If it were an auction, the highest bid would win every time. That is catastrophically untrue with AdWords -- quality score, account history, Google's desire for variety, and a few hundred types of secret sauce mean that lower bids routinely float over higher bids for the same keyword.
Contrary to what many people believe, Google also sets essentially a reserve price on their keywords -- if you manage to discover a credit card keyword that nobody has ever used before (highly unlikely, but roll with it), that is probably worth well in excess of a dollar per click to you. Will you get it for 5 cents? Nope. Google will establish the minimum somewhere close to neighboring keywords, and you'll end up paying over a buck to be the only add on the screen. (Real auctions have a word for when you're bidding against the house, but I'll try to be polite.)
Compare with eBay, a true auction:
Single bid at 5 cents, hidden reserve of $1 (eBay): no sale takes place.
Single bid at 5 cents, hidden reserve of $1 (Google): no sale takes place.
Single bid at 5 cents with maximum bid of $1, hidden reserve of $1 (eBay): no sale takes place.
Single bid at 5 cents with maximum bid of $1, hidden reserve of $1 (Google): sale takes place at $1. (I think almost nobody knows this happens.)
Two bids of 5 cents and $1 (eBay): the bid of $1 wins.
Two bids of 5 cents and $1 (Google): the side who Google says wins, wins, at a price which is somewhere between 0 cents and $1.
How about selling oil?
It all depends how you weight growth and total profit when you talk about "success." The growth curve of oil as a business took hundreds of years, whereas Google became a billion dollar business in a few years.
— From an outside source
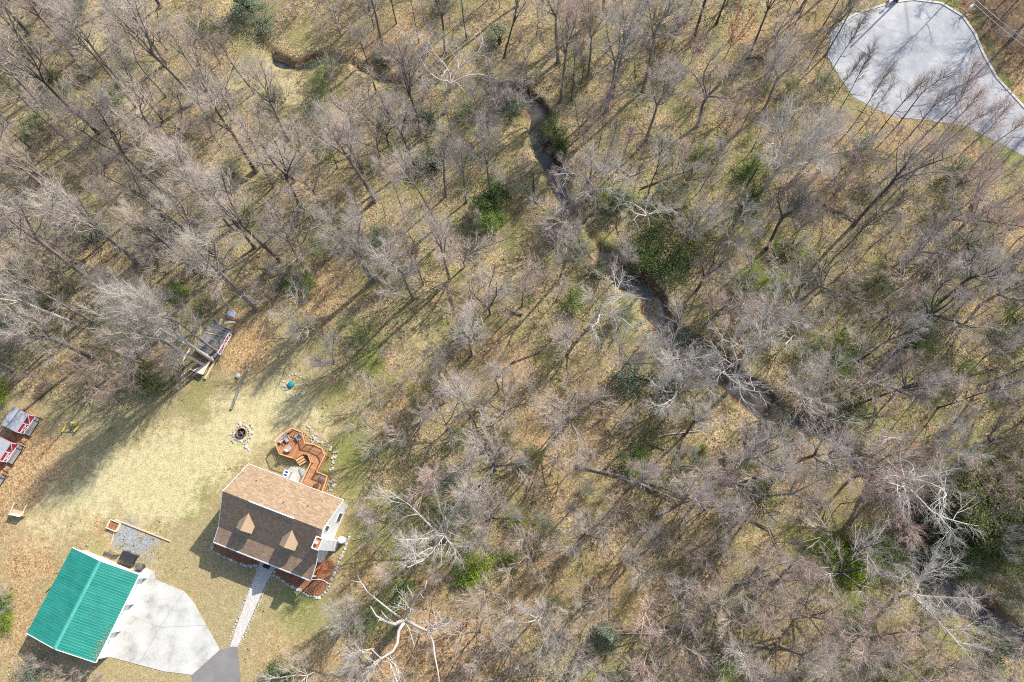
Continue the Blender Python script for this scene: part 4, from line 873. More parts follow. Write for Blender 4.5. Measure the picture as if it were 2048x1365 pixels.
def plant(kind, px, py, h, tm, cm, name, cat, look, wide=1.0, lean=None, rz=None, i=None, z=None):
    p = at(px, py); p[2] = gz(p[0], p[1]) if z is None else z
    i = rng.integers(0, NK[kind]) if i is None else i
    tme, cme, tn, cn = PROTO[(kind, int(i))]
    root = empty(name, tuple(p), 0)
    s = h/BASEH[kind]; root.scale = (s*wide, s*wide, s)
    rz = rng.uniform(0, 6.28) if rz is None else rz
    lx, ly = (rng.normal()*.025, rng.normal()*.025) if lean is None else lean
    root.rotation_euler = (-ly, lx, rz) if False else (0, 0, 0)
    root.rotation_mode = 'QUATERNION'
    root.rotation_quaternion = (Matrix.Rotation(lx, 3, 'Y') @ Matrix.Rotation(-ly, 3, 'X') @ Matrix.Rotation(rz, 3, 'Z')).to_quaternion()
    a = bpy.data.objects.new(tn, mesh_with(tme, tm)); COL.objects.link(a); a.parent = root
    b = bpy.data.objects.new(cn, mesh_with(cme, cm)); COL.objects.link(b); b.parent = root
    root['category'] = cat
    hx = proj((p[0]+lx*h*.7, p[1]+ly*h*.7, h*(.72 if cat == 'tree' else .5)))
    TREES.append([root, look, hx[0], hx[1], p[0], p[1], h, px, py])
    return root
S_ = {'g': ('bark_grey', 'twig_grey', 'grey'), 't': ('bark_grey', 'twig_tan', 'tan'), 'r': ('bark_grey', 'twig_red', 'reddish'),
      'p': ('bark_pale', 'twig_pale', 'pale'), 'd': ('bark_dark', 'twig_dark', 'dark'), 'm': ('bark_dark', 'twig_grey', 'dark-trunked'), 'b': ('bark_grey', 'bud_red', 'red-budded')}
KW = {'tall': 'tall %s bare tree', 'slim': 'slim %s bare tree', 'pole': 'pole-thin %s bare tree', 'broad': 'round-crowned %s bare tree', 'crooked': 'crooked-limbed %s bare tree', 'small': 'small %s bare tree', 'shrub': 'low %s twiggy shrub'}
def T(kind, px, py, h, st, wide=1.0, lean=None, **k):
    tm, cm, wd = S_[st]
    return plant(kind, px, py, h, tm, cm, 'bare_shrub' if kind == 'shrub' else 'bare_tree', 'shrub' if kind == 'shrub' else 'tree', KW[kind] % wd, wide, lean, **k)
HERO = [
 # kind, base px, base py, height, style, width, lean
 ('tall',200,270,21,'m',.8,None),('slim',137,284,18,'g',1,None),('tall',113,393,23,'g',1.0,None),('tall',169,417,19,'t',.8,None),('slim',274,217,20,'g',1.1,None),('tall',245,175,18,'t',.8,None),
 ('slim',510,190,10,'d',1.2,(-.08,.02)),('tall',393,205,20,'g',1.1,(-.05,.02)),('tall',414,182,14,'g',.9,(-.04,0)),('slim',289,205,16,'m',1,None),('tall',334,195,15,'g',.9,None),
 ('tall',561,520,22,'m',.95,(-.04,-.02)),('tall',513,618,22,'g',1.0,None),('tall',159,652,20,'p',.8,None),('tall',188,645,20,'t',.8,None),
 ('tall',428,722,21,'p',.8,(-.03,0)),('tall',414,733,20,'p',.8,(-.06,-.02)),('tall',436,706,20,'g',.8,(-.02,.03)),('tall',402,724,18,'t',.75,(-.08,0)),('tall',420,714,22,'p',.7,(-.05,.03)),
 ('small',284,770,8,'r',1.0,(-.1,0)),('small',600,655,8,'p',1.1,None),('small',681,737,8,'g',1.1,(-.15,0)),('small',255,790,6,'r',1,None),
 ('tall',750,402,22,'g',1.0,(-.02,.02)),('tall',745,565,18,'g',.95,(-.04,0)),('tall',750,563,16,'g',.8,(.02,.02)),('tall',827,600,18,'g',.9,(-.03,0)),('tall',899,563,18,'g',.85,(0,.02)),('slim',848,572,9,'d',1,None),('small',800,592,8,'p',.8,None),
 ('tall',466,458,20,'g',1,(-.03,0)),('tall',892,395,15,'g',.9,None),('tall',890,104,15,'m',1.0,None),('slim',837,83,10,'m',1,None),('slim',933,79,13,'m',1,None),
 ('tall',1008,116,13,'m',.9,(.25,.25)),('tall',765,92,20,'g',.9,None),('slim',753,187,14,'m',1,None),('tall',984,400,19,'g',.7,None),('tall',933,407,15,'g',.9,None),('slim',877,457,17,'g',1.1,None),
 ('tall',1121,204,20,'r',.8,None),('slim',1142,200,10,'m',1,None),('tall',1214,224,20,'g',.9,None),('tall',1224,198,22,'g',.8,None),('tall',1285,187,23,'g',.85,None),('tall',1292,284,17,'g',.95,None),
 ('crooked',890,225,14,'p',1.1,None),('crooked',1190,425,12,'p',1.1,(0,-.02)),('crooked',1128,470,11,'g',1.0,None),('crooked',1180,395,11,'r',.9,(-.1,0)),('crooked',1215,420,12,'p',.8,(.15,.1)),
 ('tall',1495,121,18,'d',.7,None),('tall',1433,48,17,'m',.8,None),('tall',1707,452,20,'m',1.0,(.06,.03)),
 ('broad',1519,388,17,'p',.95,(.16,.10)),('broad',1600,345,12,'p',1.0,(.08,.05)),('small',1673,352,8,'r',1.1,None),('small',1450,118,9,'b',.7,None),('broad',1905,470,14,'r',1.0,(.05,0)),('small',2033,482,9,'b',1.0,None),
 ('broad',1960,610,14,'g',.9,None),('tall',1815,360,14,'r',.9,None),('small',1660,400,8,'r',1.1,None),
 ('pole',1615,138,14,'d',.8,None),('pole',1649,168,15,'d',.8,None),('pole',1656,213,13,'d',.7,None),('pole',1670,234,15,'d',.8,None),('pole',1696,264,15,'m',.9,None),('pole',1717,264,12,'m',.8,None),('pole',1755,268,15,'m',1,None),
 ('pole',1786,262,15,'m',1.2,None),('pole',1817,275,14,'m',1.1,None),('pole',1846,274,16,'r',1.2,None),('pole',1872,286,13,'r',1.3,None),('pole',1895,296,12,'r',1.2,None),('pole',1930,300,11,'r',1.3,None),('pole',1965,310,12,'r',1.3,None),('slim',1650,112,13,'g',1.2,None),('slim',1640,62,12,'g',1.3,None),('small',1682,40,9,'g',1.2,None),('small',1705,18,9,'p',1.2,None),('tall',1600,20,16,'g',1,None),('pole',1560,60,13,'m',.9,None),('pole',1590,50,14,'m',.9,None),
 ('small',793,880,9,'m',1.1,(-.2,0)),('broad',889,805,12,'t',.75,(-.05,.1)),('small',895,860,10,'g',1.0,(-.1,.05)),('tall',943,712,16,'g',.9,(-.02,.02)),('slim',955,862,15,'g',1.2,None),('slim',974,842,8,'m',1,None),('tall',998,780,14,'g',.75,None),
 ('broad',1131,853,14,'t',1.0,None),('slim',1109,866,9,'g',1,None),('tall',1118,565,15,'g',.9,None),('crooked',1176,658,12,'p',1.1,(.05,0)),('broad',1241,746,10,'g',.9,(.15,.15)),('slim',1135,708,12,'m',1.1,None),('slim',1230,560,12,'m',.9,None),
 ('crooked',1452,790,14,'p',1.1,(-.05,.1)),('broad',1345,795,12,'p',1.0,(-.05,.03)),('broad',1320,740,12,'p',.9,None),('broad',1560,790,12,'p',.9,(.1,0)),('crooked',1590,612,11,'t',1.1,(.45,.1)),('tall',1707,812,13,'m',1.0,(.5,.05)),('tall',1711,727,12,'m',.9,(.2,.15)),
 ('small',1480,640,9,'p',1.2,None),('broad',1500,690,12,'p',.95,None),('broad',1410,650,11,'r',.8,None),('crooked',1290,470,12,'p',.9,(.1,0)),('broad',1440,500,11,'p',.8,(.1,0)),
 ('pole',1926,727,12,'p',.8,(.1,.05)),('slim',2011,638,11,'d',.7,(-.1,.1)),('crooked',1737,968,16,'p',1.1,(.22,.12)),('broad',1700,960,11,'r',1.0,None),('crooked',1850,470,13,'g',1.0,None),
 ('broad',990,940,12,'g',1.15,(0,.02)),('broad',893,1078,12,'p',1.15,(-.1,.05)),('broad',1166,1072,11,'g',.75,None),('small',1053,1110,8,'t',1.1,None),('tall',1253,982,14,'g',.8,(.08,.08)),('tall',1316,1034,14,'g',1.0,(.16,.1)),
 ('broad',1258,1130,10,'g',.8,(.06,0)),('broad',1172,1205,10,'t',.8,None),('broad',1075,1233,11,'p',.8,(0,-.03)),('broad',1110,1260,11,'g',.8,(.06,-.1)),('small',980,1195,8,'t',1.2,None),('broad',1015,1250,9,'p',.6,None),('small',1350,1190,8,'g',1.1,None),
 ('broad',716,1235,8,'p',.85,(-.05,0)),('broad',700,1215,7,'p',.7,None),('small',860,1245,7,'t',1.0,None),('small',630,1345,8,'p',1.0,(-.1,-.1)),('small',1110,1345,8,'t',1,None),
 ('broad',1470,1172,11,'g',.95,(.2,0)),('broad',1535,1165,11,'r',1.0,None),('pole',1553,1085,10,'d',.8,None),('broad',1741,1000,11,'r',1.1,None),('broad',1790,1195,12,'p',1.1,(.15,.05)),('crooked',2008,1285,11,'g',1.0,(0,.05)),('broad',1427,1205,10,'t',1,None),
 ('broad',1720,1270,12,'r',1.1,None),('broad',1600,1230,11,'t',1,None),('broad',1960,1085,9,'p',.6,None),('tall',1960,770,15,'t',1.0,(.15,0)),('broad',1830,900,11,'p',.8,(.1,.05)),
]
for k_ in HERO: T(*k_[:5], wide=k_[5]*1.02, lean=k_[6])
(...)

And there I stopped reading.
Very silly. Google's browser generates searches in the title bar for free which Google pays Firefox and the others for. Mail, Talk and the apps are vehicles for showing ads to people. The extra internet use is just not the primary purpose of these things. What confuses people, even Wired, who should know better, is that not everything Google does has an immediate payoff every time. They're willing to develop something, like maybe Android, which can make them money later, maybe.
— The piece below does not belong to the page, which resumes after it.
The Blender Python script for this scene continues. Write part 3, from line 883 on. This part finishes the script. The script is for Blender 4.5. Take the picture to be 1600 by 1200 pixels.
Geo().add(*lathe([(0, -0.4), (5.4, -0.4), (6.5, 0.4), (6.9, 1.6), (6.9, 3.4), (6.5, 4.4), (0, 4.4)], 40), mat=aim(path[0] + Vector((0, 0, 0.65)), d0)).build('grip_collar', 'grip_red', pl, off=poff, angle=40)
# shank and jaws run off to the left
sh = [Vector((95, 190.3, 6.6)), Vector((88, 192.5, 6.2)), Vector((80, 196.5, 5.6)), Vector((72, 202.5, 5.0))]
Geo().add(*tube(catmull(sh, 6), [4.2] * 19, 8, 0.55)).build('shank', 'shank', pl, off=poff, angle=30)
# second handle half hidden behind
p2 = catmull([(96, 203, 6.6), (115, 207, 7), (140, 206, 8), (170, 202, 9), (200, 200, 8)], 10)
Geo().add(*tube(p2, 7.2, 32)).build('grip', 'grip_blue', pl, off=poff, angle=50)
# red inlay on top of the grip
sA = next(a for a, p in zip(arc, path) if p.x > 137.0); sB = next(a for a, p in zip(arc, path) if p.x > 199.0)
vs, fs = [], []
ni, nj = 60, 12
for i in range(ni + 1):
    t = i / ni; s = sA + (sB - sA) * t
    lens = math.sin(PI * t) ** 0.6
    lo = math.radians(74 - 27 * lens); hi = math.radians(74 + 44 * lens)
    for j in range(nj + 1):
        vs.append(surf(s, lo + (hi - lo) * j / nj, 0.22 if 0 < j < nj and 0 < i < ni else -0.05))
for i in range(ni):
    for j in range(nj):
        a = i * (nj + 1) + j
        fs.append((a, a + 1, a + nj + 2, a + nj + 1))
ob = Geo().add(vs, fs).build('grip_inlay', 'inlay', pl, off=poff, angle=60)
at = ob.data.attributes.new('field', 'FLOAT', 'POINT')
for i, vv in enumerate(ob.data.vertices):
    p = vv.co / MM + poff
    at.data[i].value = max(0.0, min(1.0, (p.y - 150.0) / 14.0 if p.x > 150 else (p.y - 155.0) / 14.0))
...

Google likes the idea of putting your documents on the web because (a) it's a potential business, especially at the enterprise level; (b) they want more structured data on the web to mine; (c) they want a better way to profile you.
Android I don't know enough about, but it's more like an attempt to make phones work more like the PC -- an open-ish standard, rather than specialized, incompatible devices under the control of carriers. I assume Google feels they will do much better in that kind of market.